4 thoughts on “Rabbi Rebecca Lillian on the Malmö JCC Attack

  1. sheree waks

    Thanks for this. It is certainly a relief to hear there is an alternative to the hateful behaviour being shown, and that so many from other faiths are expressing support. I certainly didn’t see reference to that when reading about Malmo elsewhere.

    Reply
  2. Sylvia

    We the “tribalists” who have been eating their fingernails for years watching witth anguish one community slowly disappear, are accustomed to those well-meaning bursts of “interfaith piety”. And despite “dialogues” and “interfaith forums” and the like, the reality that must be confronted is that the Malmo Jewish community is now reduced to one third of what is was just a few years ago, not to mention those Jews who have had to cede their home or business and investment of a lifetime for next to nothing because it has become untenable and unsafe.

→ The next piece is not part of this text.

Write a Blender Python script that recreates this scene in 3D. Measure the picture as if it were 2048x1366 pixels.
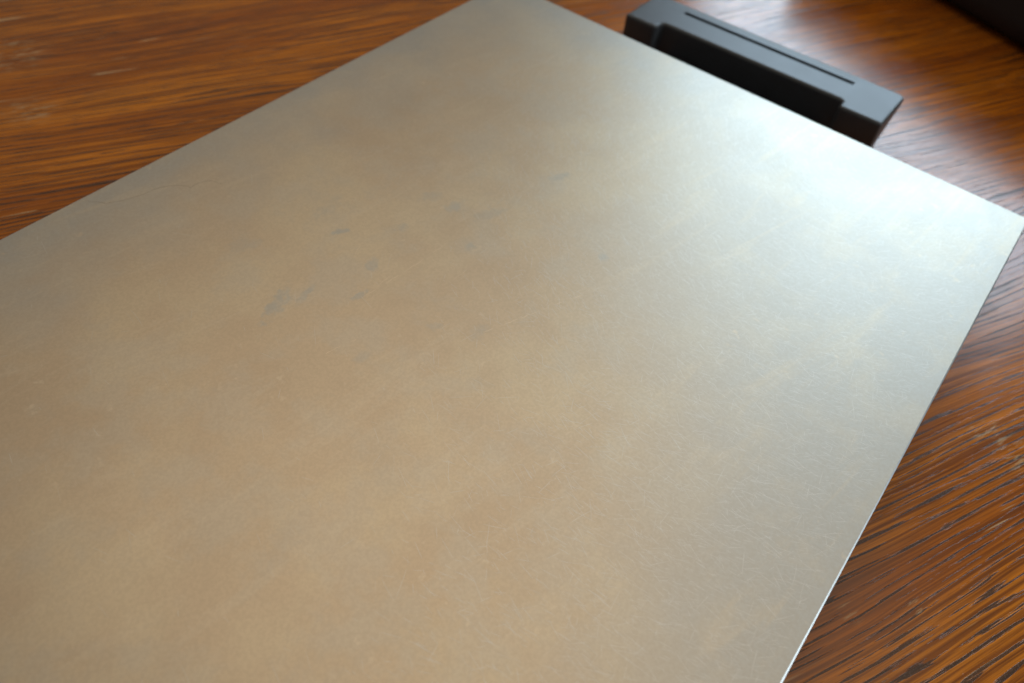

    Here is a *2010* direct response – among many – by BBC reporter Wendy Robbins who went to investigate – in 2010 I repeat – the situation in Malmo. An apt response to Rebecca Lillian and other enablers.

    “Malmö’s Hate Crime Prevention Forum: More Diatribe than Dialogue”

    http://swedenisrael.blogspot.co.il/2010/12/malm%C3%B6s-hate-crime-prevention-forum-more.html

    Reply
    1. Rabbi Brant Rosen Post author

      Sylvia,

      As Rebecca actually lives in Malmö and participates actively in the community there, I believe she is a much better position to judge the actual situation there than you. And as she has very convincingly addressed the content and agenda of the Jewish blogosphere’s reporting on this issue, I’d say you are making a fairly paltry case by linking to an anonymous post from a Jewish blog.

      Reply
  3. Rabbi Rebecca Lillian

    @Sylvia:
    I appreciate your interest in the Malmö Jewish community. I do not understand, however, how my report contradicts the content of the anonymous blog you cited. I mentioned the local rabbi who has endured deplorable physical and verbal attacks; who understandably feels under siege. If the recent events had—has v’shalom—included another such assault, my remarks would have been quite different. When I spoke with the rabbi shortly after last week’s anonymous act of violence against our building, incidently, he clearly stated that they are planning to stay in Malmö.

    Whence your data that the Malmö Jewish community has “shrunk by one third?” The only barometer we have for knowing precisely how many Jews live here is by the number of households who belong to the Jewish community. This has shrunk, but not because Jews are fleeing Malmö. They are still here but, sadly, they have found fewer and fewer reasons for keeping up their membership. This is not a problem unique to Sweden. Most American rabbis I know say the same thing.

    We have greater challengers here, though. Until about 18 months ago, there was only one congregation in Malmö, the Orthodox one. The small egalitarian group that now exists does not have the resources to be a full-service synagogue. Nonetheless, there were at least 150 people in the room last May 5, when we celebrated the first Bat Mitzvah in Malmö. Word is slowly spreading that there are alternative ways of being Jewish here. A sizable group of Malmö Jews—several of whom are not (yet) members of the community—are on the steering group of Öresundslimmud, which also has members in Lund and Copenhagen. (See http://www.oresundslimmud.org ) A recently formed group, “Jewish Families with Young Children,” is reaching out to families of every constellation who wish to raise Jewish children.

    From where I sit—on the 5th floor of the Malmö Jewish community center—it is far more productive to create meaningful Jewish experiences for the diverse Jews who live here than it is to bite one’s nails. If you would like to help us build our community, we would certainly appreciate any donation that you would offer.